The roughly 3% price decline on the day of the strikes suggests energy markets are currently treating this as a manageable confrontation rather than an existential supply disruption. That interpretation could prove dangerously complacent if diplomatic channels close entirely.

The Oman Factor: Why the Opposite Shoreline Matters

A dimension of the Hormuz crisis that receives less analytical attention than it deserves is the role of Oman. The Omani peninsula forms the opposite shoreline of the strait from Iran, giving Muscat a unique geographic and diplomatic position. Oman has historically maintained functional relationships with both Tehran and Washington, serving as a back-channel intermediary during previous periods of US-Iran tension.

Iran's foreign ministry assertion that the strait should be governed by Iran and Oman jointly is not an arbitrary pairing. It reflects the geographic reality of the waterway and simultaneously attempts to recruit Oman as a legitimising partner for Iran's control claims, while excluding the GCC bloc and broader international maritime law frameworks from the governance equation.

The reported Bloomberg claim that Oman communicated to allied ships that toll payments might be required deserves scrutiny in this context. If accurate, it would suggest Iranian pressure on Muscat was beginning to produce tangible diplomatic results, converting a neutral intermediary into a partial enabler of Tehran's toll-charging ambitions.

Regional Pressure Dynamics: Gulf States Caught Between Two Powers

Tehran's regional messaging during this episode was notably more aggressive than its usual diplomatic posture. Senior Iranian adviser Ali Akbar Velayati, a close confidant of Iran's Supreme Leader, publicly warned Gulf Arab governments that their survival depended on Tehran's tolerance. This language, delivered during a period of active military strikes, represents a significant escalation in Iran's coercive regional communications strategy.

Gulf Cooperation Council member states find themselves in an increasingly uncomfortable position:

  • They depend on the Strait of Hormuz for their own hydrocarbon export revenues
  • They are treaty-aligned with Washington and have endorsed the joint statement on free navigation
  • They share a geographic neighbourhood with Iran and cannot readily relocate their oil terminals or pipeline infrastructure
  • Any overt alignment with US military posture against Tehran carries the risk of becoming a target for Iranian retaliatory pressure

The parallel signing of an Israel-Lebanon ceasefire agreement during this same period adds a further layer of regional complexity. While the deal nominally ends hostilities between Israeli forces and Iran-backed Hezbollah, its enforcement mechanisms remain contested. Hezbollah publicly stated it would not cooperate with disarmament provisions, while Israeli withdrawal timelines remained undefined.
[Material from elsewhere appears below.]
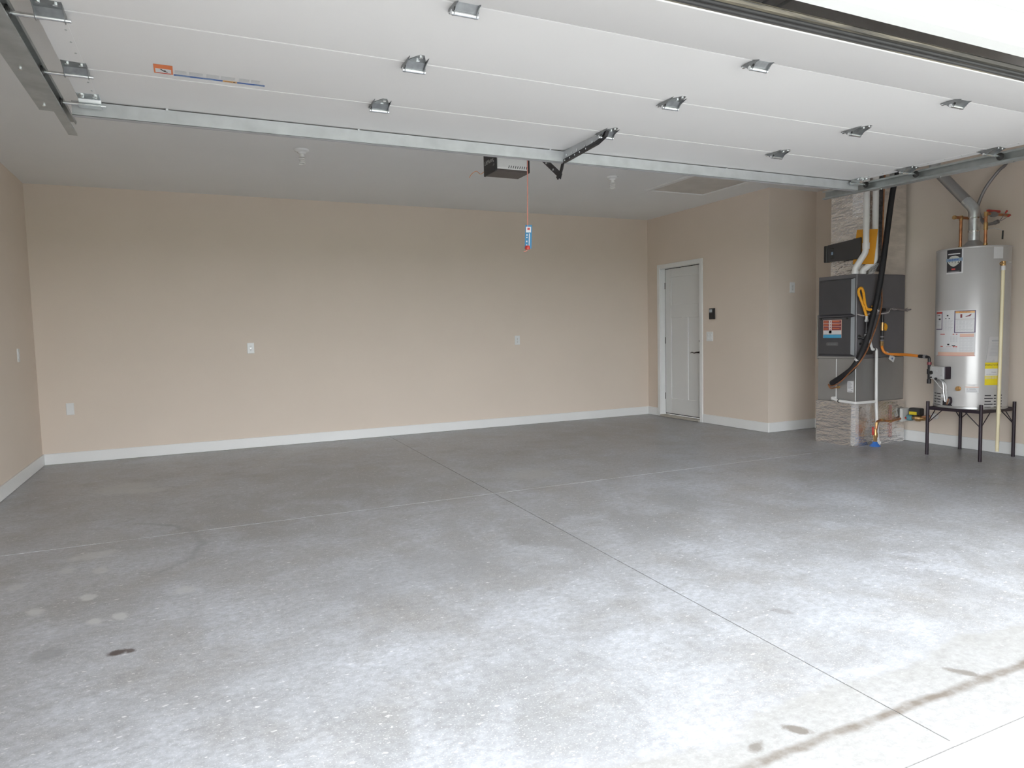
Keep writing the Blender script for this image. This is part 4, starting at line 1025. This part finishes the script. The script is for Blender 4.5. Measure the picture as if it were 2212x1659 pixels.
mb.build('small_print', mat('small_grey_print', (.50, .50, .52, 1), .5), lb)
mb = MB(); tsheet(mb, 156, 1.092, 167, 1.099, .0006, .0010); tsheet(mb, 182, 1.091, 190, 1.098, .0006, .0010); tsheet(mb, 157, .984, 163, .991, .0006, .0010); tsheet(mb, 183, .982, 190, .990, .0006, .0010); tsheet(mb, 170, .985, 180, .987, .0006, .0010)
mb.build('red_lines', M['redprint'], lb)
mb = MB(); tsheet(mb, 150, .910, 216, .938, .0006, .0010); tsheet(mb, 194, 1.076, 215, 1.098, .0006, .0010)
mb.build('peach_bands', M['paleorange'], lb)
mb = MB(); tsheet(mb, 146, .905, 217.5, .909, .0006, .0012); tsheet(mb, 194, 1.070, 215, 1.074, .0006, .0010)
mb.build('pink_lines', mat('pink_line', (.60, .25, .22, 1), .5), lb)
# hanging paper and energy guide
pw = MB()
pts = [(237.5, 1.068), (259, 1.066), (259, .858), (233.5, .858), (236, .96)]
pw.poly([tk(a, b, w) for w in (.0008, .006) for a, b in pts], [tuple(range(5, 10)), (0, 1, 6, 5), (1, 2, 7, 6), (2, 3, 8, 7), (3, 4, 9, 8), (4, 0, 5, 9)])
pw = pw.build('plastic_sleeve', M['greypaper'], wh)
mb = MB(); tsheet(mb, 242, 1.028, 254, 1.040, .0065, .0069)
for k in range(9): tsheet(mb, 242 - k * .5, 1.005 - k * .012, 256, 1.008 - k * .012, .0065, .0068)
mb.build('sleeve_print', M['greyprint'], pw)
eg = tsheet(MB(), 232.7, .655, 262, .848, 0, .0006).build('energy_label', M['yellowlab'], wh)
MB().text('ENERGYGUIDE', tk, 245.5, .822, .020, .0009, sx=DEG * .95).build('lettering', M['blackprint'], eg)
tsheet(MB(), 232.7, .735, 256, .796, .0006, .0010).build('white_field', M['paper'], eg)
mb = MB(); tsheet(mb, 243.5, .763, 245.3, .770, .0010, .0013); tsheet(mb, 246.2, .762, 252, .768, .0010, .0013); mb.build('small_print', M['greyprint'], eg)
mb = MB(); tsheet(mb, 235, .746, 253, .749, .0010, .0013); tsheet(mb, 244, .806, 246, .810, .0006, .0010)
mb.build('small_print', M['greyprint'], eg)
tsheet(MB(), 233.5, .708, 253, .731, .0006, .0009).build('pale_band', mat('pale_yellow', (.62, .55, .25, 1), .5), eg)
nl = tsheet(MB(), 204, .590, 224, .640, 0, .0006).build('notice_label', M['paper'], wh)
tsheet(MB(), 204, .634, 224, .642, .0006, .0010).build('red_header', M['paleorange'], nl)
mb = MB()
for k in range(4): tsheet(mb, 206, .600 + k * .008, 222 - k, .603 + k * .008, .0006, .0009)
mb.build('small_print', M['greyprint'], nl)
tsheet(MB(), 208, .650, 220, .662, 0, .0006).build('bright_sticker', M['paper'], wh)
# vent slots round the base
for k in range(5):
    v = .566 - k * .025
    for (u0, u1) in ((139, 147), (149, 160)) + (((233.5, 243.5) if k % 2 == 0 else (233, 247)), (249, 253), (260, 266)):
        du = 3 if (k % 2 and u0 == 149) else 0
        tsheet(MB(), u0 + du, v - .0042, u1, v + .0042, -.0002, .0012).build('vent_slot', M['blackprint'], wh)
# gas control valve and burner door
gm = Matrix.Translation(tk(164, .762, .038)) @ Matrix.Rotation(math.radians(164 - 180), 4, 'Z')
gv = MB().box(-.034, .036, -.088, .072, -.062, .052, bev=.014, seg=2, mtx=gm).build('gas_valve', mat('valve_cover_grey', (.46, .46, .46, 1), .4), wh)
MB().box(-.024, .038, -.096, -.087, -.058, .050, bev=.004, mtx=gm).build('dark_side', M['stand'], gv)
for (y, z, r) in ((.045, -.006, .017), (-.012, -.058, .011), (.045, -.048, .007)):
    MB().cyl(gm @ Vector((-.034, y, z)), gm @ Vector((-.046, y, z)), r, 12).build('valve_knob', M['blackplastic'], gv)
for (y, z) in ((-.020, .012), (.055, .035), (-.06, -.03)):
    MB().cyl(gm @ Vector((-.034, y, z)), gm @ Vector((-.036, y, z)), .005, 8).build('screw', M['galv'], gv)
for k, (u, m) in enumerate(((170, 'zinc'), (173.5, 'wirewhite'), (176, 'zinc'))):
    MB().tube(spline([gm @ Vector((-.02, -.02 - k * .012, -.060)), tk(u, .665, .026), tk(u + 1, .58, .020), tk(u + 3, .50, .012)], 6), .005, 7).build('burner_tube', M[m], wh)
MB().tube(spline([gm @ Vector((-.02, .04, -.06)), tk(157, .655, .02), tk(162, .635, .024), tk(172, .60, .022)], 6), .004, 6).build('pilot_wire', M['wirewhite'], wh)
tsheet(MB(), 164.5, .535, 169.5, .566, 0, .014).build('igniter', M['paper'], wh)
bdr = tsheet(MB(), 166, .468, 184, .478, 0, .004)
tsheet(bdr, 166, .468, 173, .508, 0, .003); bdr.build('burner_door', M['blackprint'], wh)
mb = MB().tube(spline([tk(180, .475, .012), tk(183.5, .500, .014), tk(183, .535, .014), tk(180, .54, .014)], 6), .009, 8); mb.build('burner_hose', M['stand'], wh)
MB().tube(spline([tk(176, .480, .012), tk(178, .50, .016), tk(179, .53, .016)], 5), .006, 7).build('burner_fitting', M['copper'], wh)
dv = MB()
for (r, w0, w1) in ((.022, 0, .008), (.016, .008, .03)): dv.cyl(tk(193.5, .622, w0), tk(193.5, .622, w1), r, 14)
dv.build('drain_valve', M['brass'], wh)
MB().lathe([(0, .002), (.095, .002), (.085, .012), (.046, .052), (.043, .056), (0, .056)], (TX, TY, TZ1 + .014), 28).build('draft_hood', M['tankrim'], wh)
for a in (0.4, 1.97, 3.54, 5.11):
    MB().box(TX + .08 * math.cos(a) - .005, TX + .08 * math.cos(a) + .005, TY + .08 * math.sin(a) - .005, TY + .08 * math.sin(a) + .005, TZ1 - .001, TZ1 + .018).build('hood_leg', M['blackmetal'], wh)
rv = MB().lathe([(0, 0), (.016, 0), (.018, .02), (.013, .03), (.013, .06), (0, .06)], (0, 0, 0), 12)
for v in rv.bm.verts: v.co = Matrix.Translation((7.622, -4.468, 1.678)) @ Matrix.Rotation(math.radians(80), 4, 'X') @ Matrix.Rotation(math.radians(-24), 4, 'Y') @ v.co
rv.cyl((7.607, -4.512, 1.700), (7.607, -4.512, 1.655), .017, 12).build('relief_valve', M['brass'], wh)
MB().box(7.612, 7.655, -4.548, -4.538, 1.684, 1.694, bev=.002).cyl((7.612, -4.515, 1.69), (7.616, -4.545, 1.69), .005, 8).build('relief_lever', M['galv'], wh)

dp_ = thing('discharge_pipe', (7.605, -4.512, .085), 'cream plastic discharge pipe down the right side of heater', 'pipe')
MB().cyl((7.605, -4.512, 1.655), (7.602, -4.505, .085), .0135, 12).build('pipe', M['cpvc'], dp_)
MB().cyl((7.605, -4.512, 1.662), (7.605, -4.512, 1.625), .0175, 12).build('adapter', M['pvc'], dp_)
MB().cyl((7.603, -4.5075, .445), (7.603, -4.5075, .41), .017, 12).build('coupling', M['cpvc'], dp_)

# flue
fp = thing('flue_pipe', (TX, TY, 1.91), 'shiny metal flue pipe bending left above the water heater', 'pipe')
FR = .043
MB().cyl((TX, TY, TZ1 + .070), (TX, TY, 2.11), FR, 24).build('vertical_pipe', M['galv'], fp)
for (z0, z1) in ((2.098, 2.112), (1.985, 1.998)): MB().cyl((TX, TY, z0), (TX, TY, z1), FR + .003, 24).build('crimp_ring', M['zinc'], fp)
MB().tube(fillet([(TX, TY, 2.105), (TX, TY, 2.185), (TX, TY + .075, 2.272)], .07, 7), FR + .002, 24).build('elbow', M['galv'], fp)
MB().cyl((TX, TY + .070, 2.268), (TX, TY + .335, 2.580), FR + .001, 24).build('diagonal_pipe', M['sheet'], fp)
MB().tube(fillet([(TX, TY + .320, 2.563), (TX, TY + .365, 2.615), (TX, TY + .365, 2.68)], .04, 6), FR + .003, 24).build('elbow', M['galv'], fp)
MB().cyl((TX, TY + .365, 2.66), (TX, TY + .365, H - .001), FR, 24).build('vertical_pipe', M['galv'], fp)
for (y, z) in ((TY + .322, 2.585), (TY + .305, 2.540)): MB().cyl((TX - FR - .001, y - .012, z - .006), (TX - FR - .007, y - .012, z - .006), .005, 6).build('screw', M['zinc'], fp)
MB().cyl((TX - FR, TY + .052, 2.232), (TX - FR - .007, TY + .052, 2.232), .005, 6).build('screw', M['zinc'], fp)

def copper(y, label, red):
    cp = thing('water_pipe', (TX, y, TZ1), label, 'pipe', 'copper pipes on top of the water heater')
    MB().cyl((TX, y, TZ1 + .001), (TX, y, 2.13), .0125, 12).build('riser', M['copper'], cp)
    MB().cyl((TX, y, TZ1 + .001), (TX, y, TZ1 + .035), .0165, 10).build('nipple', M['brass'], cp)
    MB().cyl((TX, y, 2.105), (TX, y, 2.145), .0165, 10).build('elbow_fitting', M['brass'], cp)
    MB().cyl((TX, y, 2.13), (RX - .001, y, 2.13), .0125, 12).build('wall_branch', M['copper'], cp)
    return cp
c1 = copper(-4.105, 'copper water pipe left of the flue on heater top', False)
MB().cyl((TX, -4.105, 2.13), (TX - .085, -4.100, 2.128), .013, 10).build('capped_stub', M['copper'], c1)
MB().lathe([(0, -.008), (.017, -.008), (.019, 0), (.017, .008), (0, .008)], (TX - .085, -4.100, 2.128), 12, 'x').build('end_cap', M['brass'], c1)
c2 = copper(-4.318, 'copper water pipe with red valve right of the flue', True)
MB().box(TX + .02, TX + .19, -4.330, -4.306, 2.146, 2.166, bev=.004).build('red_handle', M['redpaint'], c2)
MB().lathe([(0, -.05), (.017, -.05), (.024, -.02), (.024, .02), (.017, .05), (0, .05)], (TX + .10, -4.318, 2.13), 12, 'x').build('valve_body', M['conduit'], c2)
MB().cyl((TX + .10, -4.318, 2.13), (TX + .10, -4.318, 2.15), .007, 8).build('valve_stem', M['brass'], c2)
q = MB().cyl((TX, -4.318, 2.055), (TX, -4.318, 1.99), .0165, 10).build('joint_sleeve', M['yellowlab'] if False else M['brass'], c2)

cf = thing('flexible_conduit', (7.9, -4.2, 2.2), 'grey flexible conduit curving up the wall behind flue', 'conduit')
MB().tube(spline([(7.995, -4.300, 2.60), (7.96, -4.295, 2.56), (7.92, -4.270, 2.517), (7.9, -4.182, 2.394), (7.9, -4.121, 2.263), (7.9, -4.121, 2.201), (7.9, -4.158, 2.10), (7.9, -4.200, 2.068), (7.9, -4.269, 2.070)], 9), .0135, 10).build('conduit', M['conduit'], cf)
MB().cyl((7.9, -4.262, 2.0695), (7.9, -4.295, 2.078), .018, 10).build('connector', M['conduit'], cf)
for k, pts in enumerate((((7.9, -4.29, 2.076), (7.9, -4.315, 2.095), (7.9, -4.352, 2.143)), ((7.9, -4.29, 2.076), (7.9, -4.33, 2.085), (7.9, -4.372, 2.108)))):
    MB().tube(spline(pts, 6), .0025, 5).build('wire', M['wire'], cf)
    e = Vector(pts[-1]); dd = (e - Vector(pts[-2])).normalized()
    MB().cyl(e - dd * .004, e + dd * .022, .005, 8, .009).build('wire_nut', M['redpaint'], cf)
MB().cyl((TX + .2, -4.345, 1.99), (TX + .2, -4.343, 1.915), .007, 8).build('hanging_tag', M['blackplastic'], c2)
MB().tube([(TX + .012, -4.318, 2.0), (TX + .10, -4.325, 2.01), (TX + .2, -4.345, 1.99)], .003, 5).build('tag_wire', M['wirewhite'], c2)

# stand
sdn = thing('heater_stand', (TX, TY, 0), 'dark metal four-legged stand carrying the water heater', 'stand')
LEG = [(7.425, -4.005), (7.455, -4.452), (7.935, -3.985), (7.925, -4.455)]
for (x, y) in LEG:
    MB().tube([(x, y, .001), (x, y, .018), (x, y, .49)], .014, 12).build('leg', M['stand'], sdn)
zr = .427
for (i, j) in ((0, 1), (2, 3), (0, 2), (1, 3)):
    a, b = Vector((*LEG[i], zr)), Vector((*LEG[j], zr)); d = (b - a).normalized(); n = Vector((0, 0, 1)).cross(d) * .004
    MB().prism([a - n + Vector((0, 0, -.014)), b - n + Vector((0, 0, -.014)), b - n + Vector((0, 0, .014)), a - n + Vector((0, 0, .014))], n * 2).build('rail', M['stand'], sdn)
MB().lathe([(0, .441), (TR - .02, .441), (TR - .02, .443), (0, .4435)], (TX, TY, 0), 40).build('top_pan', M['stand'], sdn)
for i, (x, y) in enumerate(LEG):
    for (j) in {0: (1, 2), 1: (0, 3), 2: (0, 3), 3: (1, 2)}[i]:
        t = Vector((*LEG[j], 0)) - Vector((x, y, 0)); t.normalize()
        MB().cyl(Vector((x, y, .29)), Vector((x, y, .415)) + t * .125, .004, 6).build('brace', M['stand'], sdn)
for o in bpy.data.objects:
    if o.type == 'MESH' and o.parent and o.name.split('.')[0] in ('small_print', 'orange_lines', 'text_block', 'red_icons', 'label_print', 'sleeve_print', 'red_lines', 'black_pictures', 'red_pictures',
                                                                  'red_print', 'banner_marks', 'pale_lettering', 'white_lettering', 'rivets', 'peach_bands', 'dark_frames', 'pink_lines', 'dark_panels', 'white_panels', 'slots', 'indicator_marks', 'badge_lettering'):
        o['kind'] = 'stuff'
Critically, this Lebanese ceasefire does nothing to reduce Iran's maritime leverage. Tehran's capacity to project power through the Strait of Hormuz operates entirely independently of its proxy relationships in the Levant and is not diminished by any agreement reached in Beirut.

What Sustained Disruption Would Actually Mean for Global Supply Chains

The Hormuz strait's irreplaceability as an energy corridor is not merely a matter of volume. It reflects decades of infrastructure investment decisions made by Gulf producers on the assumption that the waterway would remain accessible. The pipelines and terminals that bypass Hormuz partially — including the Abu Dhabi Crude Oil Pipeline running to Fujairah and the Saudi East-West Pipeline running to Yanbu — were built specifically as partial contingency routes. Together, their combined capacity represents only a fraction of the volumes that currently transit the strait daily.

A sustained full closure would force buyers across Asia to source alternative supply from Atlantic Basin producers, the United States, or West Africa. The logistical and cost implications of that rerouting would ripple through freight markets, refinery scheduling, and ultimately consumer fuel prices across multiple continents. In addition, global LNG supply chains would face secondary shocks through fertiliser and petrochemical feedstock disruption, replicating some of the inflationary dynamics observed during previous commodity supply crises.

The current market pricing of a low closure probability is a rational baseline assessment, but it underweights the degree to which the diplomatic architecture supporting that baseline has deteriorated within ten days of being constructed. Consequently, the global economic impact of a prolonged closure could extend well beyond energy markets into broader trade and financial systems. NBC News has also published analysis on the US strikes and commercial shipping risks that further contextualises the stakes involved.

Key Takeaways for Investors and Energy Market Participants

  • The Strait of Hormuz remains irreplaceable at current bypass infrastructure capacity, meaning any sustained disruption carries systemic rather than merely regional consequences
  • The June 17 ceasefire is under severe structural stress, with both parties now engaged in military action and advancing incompatible interpretations of the agreement's terms
  • Current oil price levels appear to underweight tail risk, pricing diplomatic containment as the base case when the evidence from the Ever Lovely attack and subsequent IRGC tanker interdictions suggests Iranian operational pressure has not ceased
  • Iran's dual-track approach — pursuing ceasefire diplomacy while maintaining IRGC operational activity in the waterway — creates persistent uncertainty that cannot be resolved through written agreements alone
  • Oman's intermediary role is becoming a central variable in whether durable resolution is achievable, with Tehran's attempts to co-opt Muscat into its governance framework representing a key diplomatic battleground
  • Radar site degradation from US strikes may reduce Iran's immediate interception capability but does not eliminate IRGC motivation or longer-range missile assets capable of threatening commercial shipping

Disclaimer: This article contains forward-looking assessments and scenario analysis based on publicly available information as of the date of publication. Energy price projections and geopolitical scenario probabilities are analytical frameworks, not investment advice. Readers should consult qualified financial advisers before making decisions based on commodity market conditions.